O Brasil tem uma oportunidade histórica de criar um sistema de previdência inclusivo para trabalhadores informais e de baixa renda, aprendendo com experiências internacionais de países que enfrentaram cenários macroeconômicos e sociais semelhantes. É o que mostrou a plenária “Previdência 5.0: Soluções Previdenciárias Inclusivas” realizada no segundo dia do 46º Congresso Brasileiro de Previdência Privada (CBPP).
Ao apresentar o salto que os modelos previdenciários da Índia e do Reino Unido deram, especialistas deixaram claro que essa transformação, além de possível, é urgente, e o caminho para ela ser implementada no Brasil já está pavimentado. “O Brasil está começando a partir de um estado de maturidade, e não do zero”, disse Gautam Bhardwaj, Cofundador do PinBox Solutions Singapore.
Segundo Bhardwaj, globalmente os sistemas previdenciários enfrentam o mesmo dilema: inclusão limitada, informalidade elevada e desequilíbrio fiscal. “Muitas das lições que aprendemos na Índia foram ‘na marra’”, afirmou, ressaltando que o Brasil pode evitar erros já cometidos por outros países.
O economista Raul Velloso reforçou a urgência da questão ao apresentar dados sobre o envelhecimento populacional brasileiro, com a razão de dependência de idosos superando os Estados Unidos e se aproximando de níveis europeus, e o crescimento explosivo dos gastos previdenciários, que nos municípios chegou a uma taxa média de 12,5% ao ano entre 2011 e 2018. “Precisamos encontrar um caminho para atacar e resolver esse problema”, alertou, destacando que a expansão contínua desses gastos está asfixiando o investimento público e restringindo o potencial de crescimento do país.
Essa “bola de neve” evidencia uma expansão de regimes próprios de previdência municipais sem equilíbrio atuarial e a falta de reformas previdenciárias locais, reduzindo a capacidade de investimento e, por consequência, o crescimento da produtividade e da renda.
Esse cenário de crise previdenciária não é exclusivo do Brasil.

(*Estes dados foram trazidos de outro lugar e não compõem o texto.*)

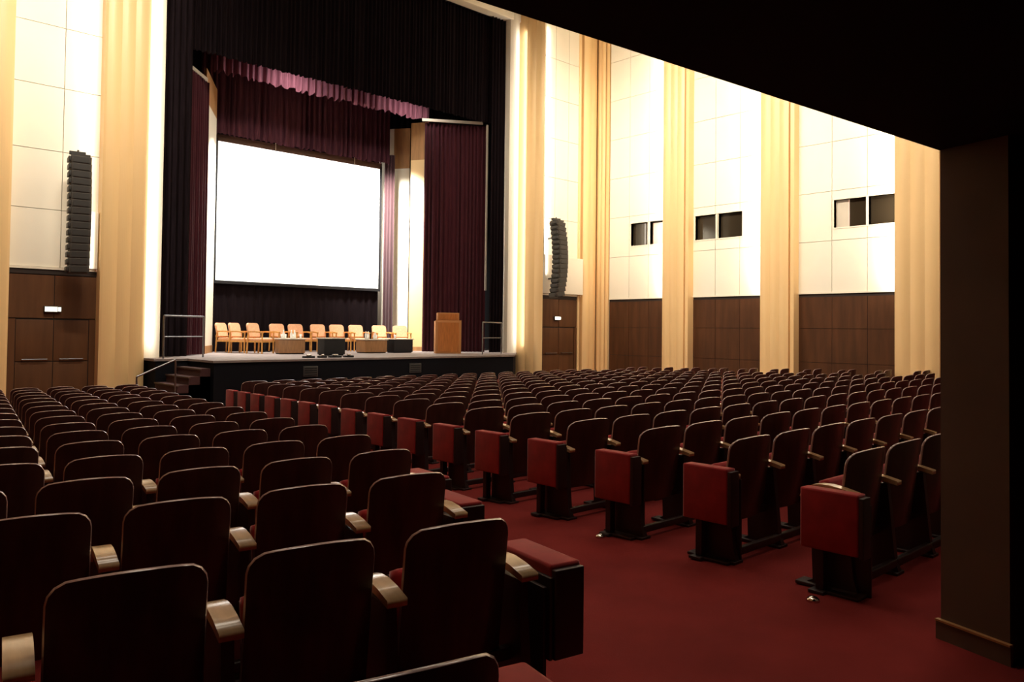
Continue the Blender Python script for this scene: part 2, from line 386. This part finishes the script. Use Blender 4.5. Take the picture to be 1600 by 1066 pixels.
# ------------------------------------------------------------------ stage
SZ = 0.86
st = empty('stage', (12.6, 18.2, -.38)); tag(st, 'low black-fronted stage with a grey top below the large screen', 'stage')
inv = Matrix.Translation((-12.6, -18.2, .38))
def on(parent, o): o.parent = parent; o.matrix_parent_inverse = parent.matrix_world.inverted(); return o
bpy.context.view_layer.update()
deck = [(7.22, 17.6), (16.95, 18.05), (18.80, 19.9), (18.80, 20.4), (21.5, 20.4), (21.5, 26.5), (4.5, 26.5), (4.5, 20.4), (6.45, 20.4), (6.45, 19.12), (7.22, 19.12)]
m = MB(); m.prism(deck, SZ-.05, SZ, 'stagegrey'); on(st, m.build('stage_top'))
dk = [(7.25, 17.63), (16.93, 18.08), (18.77, 19.92), (18.77, 20.3), (6.5, 20.3), (6.5, 19.15), (7.25, 19.15)]
m = MB(); m.prism(dk, -.38, SZ-.05, 'stageblack'); on(st, m.build('stage_front'))
for x, nm in ((9.7, 'vent'), (13.0, 'vent')):
    m = MB(); yy = 17.63+(x-7.25)*.0465; m.box((x-.18, yy-.03, .42), (x+.22, yy+.01, .68), 'box', .01)
    for k in range(4): m.box((x-.15, yy-.036, .45+k*.055), (x+.19, yy-.028, .475+k*.055), 'black')
    on(st, m.build(nm))
# steps up to the stage on the left
m = MB(); n = 6
for k in range(n):
    z1 = -.38+(SZ+.38)*(k+1)/(n+1)
    m.box((5.72+k*.25, 17.70, -.38), (7.20, 19.08, z1), 'steps')
    m.box((5.70+k*.25, 17.68, z1-.03), (5.75+k*.25, 19.08, z1), 'pillar')
ss = tag(m.build('stage_steps'), 'dark carpeted steps up the left end of the stage', 'stairs')
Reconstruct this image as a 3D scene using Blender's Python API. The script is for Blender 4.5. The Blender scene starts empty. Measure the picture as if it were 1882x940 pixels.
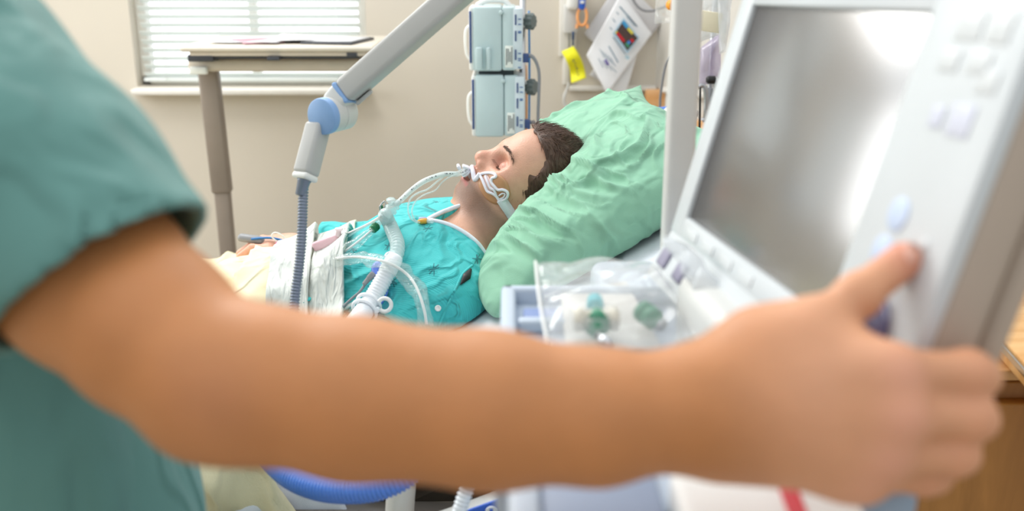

Tanto a Índia quanto o Reino Unido enfrentaram situações semelhantes: envelhecimento acelerado da população, sistemas excludentes que deixavam milhões de trabalhadores desprotegidos e custos fiscais insustentáveis. E ambos os países implementaram reformas estruturais que reverteram o quadro, oferecendo lições valiosas.
Reforma previdenciária indiana – Em 2005, dos 500 milhões de trabalhadores indianos, apenas cerca de 80 milhões tinham acesso a benefícios previdenciários, enquanto mais de 300 milhões de jovens tinham capacidade de poupar. O país enfrentava uma projeção de 350 milhões de idosos até 2050 e um custo previdenciário que poderia chegar a US$ 220 milhões anuais caso nada fosse feito.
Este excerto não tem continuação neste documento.